:: Work to be completed ::
Starting at the first line of the data, please print exactly those lines through the one that holds "SC.camera = cam", omitting every picture.

:: Source data ::
## start

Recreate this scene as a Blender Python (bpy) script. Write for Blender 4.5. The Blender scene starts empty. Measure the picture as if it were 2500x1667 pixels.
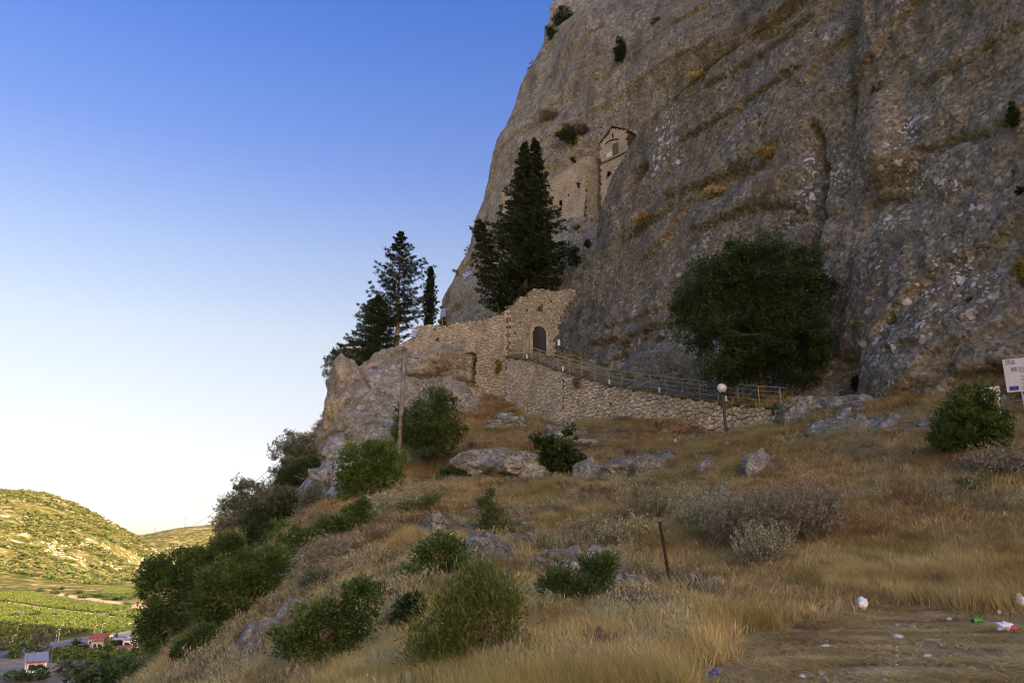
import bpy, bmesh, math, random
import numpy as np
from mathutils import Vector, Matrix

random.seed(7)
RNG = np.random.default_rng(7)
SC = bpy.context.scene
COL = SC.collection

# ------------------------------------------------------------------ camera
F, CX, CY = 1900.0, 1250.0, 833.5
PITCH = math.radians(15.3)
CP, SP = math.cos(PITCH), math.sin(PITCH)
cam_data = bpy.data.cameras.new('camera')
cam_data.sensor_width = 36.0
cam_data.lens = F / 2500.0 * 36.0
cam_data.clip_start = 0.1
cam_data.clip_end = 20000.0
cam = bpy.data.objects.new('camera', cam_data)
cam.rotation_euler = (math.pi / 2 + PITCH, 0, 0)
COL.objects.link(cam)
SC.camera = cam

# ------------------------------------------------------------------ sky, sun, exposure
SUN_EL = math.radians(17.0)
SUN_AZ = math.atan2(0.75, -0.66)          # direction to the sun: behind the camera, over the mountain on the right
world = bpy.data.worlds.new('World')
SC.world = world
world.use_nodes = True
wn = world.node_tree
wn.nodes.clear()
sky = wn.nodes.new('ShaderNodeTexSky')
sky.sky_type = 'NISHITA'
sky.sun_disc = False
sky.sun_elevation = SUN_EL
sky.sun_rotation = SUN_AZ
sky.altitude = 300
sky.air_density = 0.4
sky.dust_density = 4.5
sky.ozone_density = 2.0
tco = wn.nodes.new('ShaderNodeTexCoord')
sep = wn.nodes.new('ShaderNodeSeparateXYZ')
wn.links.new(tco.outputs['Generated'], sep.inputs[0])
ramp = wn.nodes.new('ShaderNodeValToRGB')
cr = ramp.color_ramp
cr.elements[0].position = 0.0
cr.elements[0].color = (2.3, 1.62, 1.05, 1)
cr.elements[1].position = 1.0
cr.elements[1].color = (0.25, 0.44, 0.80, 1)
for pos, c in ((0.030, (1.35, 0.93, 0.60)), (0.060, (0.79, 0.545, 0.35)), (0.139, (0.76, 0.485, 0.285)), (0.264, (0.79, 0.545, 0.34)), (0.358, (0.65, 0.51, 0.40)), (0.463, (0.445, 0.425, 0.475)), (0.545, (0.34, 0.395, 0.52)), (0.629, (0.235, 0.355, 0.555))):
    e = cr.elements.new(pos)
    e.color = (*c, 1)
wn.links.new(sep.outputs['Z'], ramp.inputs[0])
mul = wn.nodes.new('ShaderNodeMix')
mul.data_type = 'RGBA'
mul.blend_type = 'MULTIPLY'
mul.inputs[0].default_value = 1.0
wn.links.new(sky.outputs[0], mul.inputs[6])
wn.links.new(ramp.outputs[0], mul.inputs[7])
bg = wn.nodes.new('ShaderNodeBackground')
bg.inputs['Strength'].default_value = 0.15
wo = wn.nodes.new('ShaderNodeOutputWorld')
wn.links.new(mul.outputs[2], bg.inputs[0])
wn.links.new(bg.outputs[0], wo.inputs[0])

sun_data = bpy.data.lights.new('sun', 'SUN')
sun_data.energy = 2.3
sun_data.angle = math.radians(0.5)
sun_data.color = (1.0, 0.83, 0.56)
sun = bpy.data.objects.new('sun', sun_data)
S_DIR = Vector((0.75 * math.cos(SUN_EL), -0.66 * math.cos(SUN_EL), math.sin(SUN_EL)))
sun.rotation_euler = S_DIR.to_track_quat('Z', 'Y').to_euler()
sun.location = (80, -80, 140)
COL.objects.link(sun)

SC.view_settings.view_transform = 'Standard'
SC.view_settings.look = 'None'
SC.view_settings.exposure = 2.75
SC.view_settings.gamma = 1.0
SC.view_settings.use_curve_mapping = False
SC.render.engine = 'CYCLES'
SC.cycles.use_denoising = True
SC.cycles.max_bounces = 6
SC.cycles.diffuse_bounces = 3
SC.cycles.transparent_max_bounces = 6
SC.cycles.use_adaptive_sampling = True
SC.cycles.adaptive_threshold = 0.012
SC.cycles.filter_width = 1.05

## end

:: Solution for this exercise ::
Recreate this scene as a Blender Python (bpy) script. Write for Blender 4.5. The Blender scene starts empty. Measure the picture as if it were 2500x1667 pixels.
import bpy, bmesh, math, random
import numpy as np
from mathutils import Vector, Matrix

random.seed(7)
RNG = np.random.default_rng(7)
SC = bpy.context.scene
COL = SC.collection

# ------------------------------------------------------------------ camera
F, CX, CY = 1900.0, 1250.0, 833.5
PITCH = math.radians(15.3)
CP, SP = math.cos(PITCH), math.sin(PITCH)
cam_data = bpy.data.cameras.new('camera')
cam_data.sensor_width = 36.0
cam_data.lens = F / 2500.0 * 36.0
cam_data.clip_start = 0.1
cam_data.clip_end = 20000.0
cam = bpy.data.objects.new('camera', cam_data)
cam.rotation_euler = (math.pi / 2 + PITCH, 0, 0)
COL.objects.link(cam)
SC.camera = cam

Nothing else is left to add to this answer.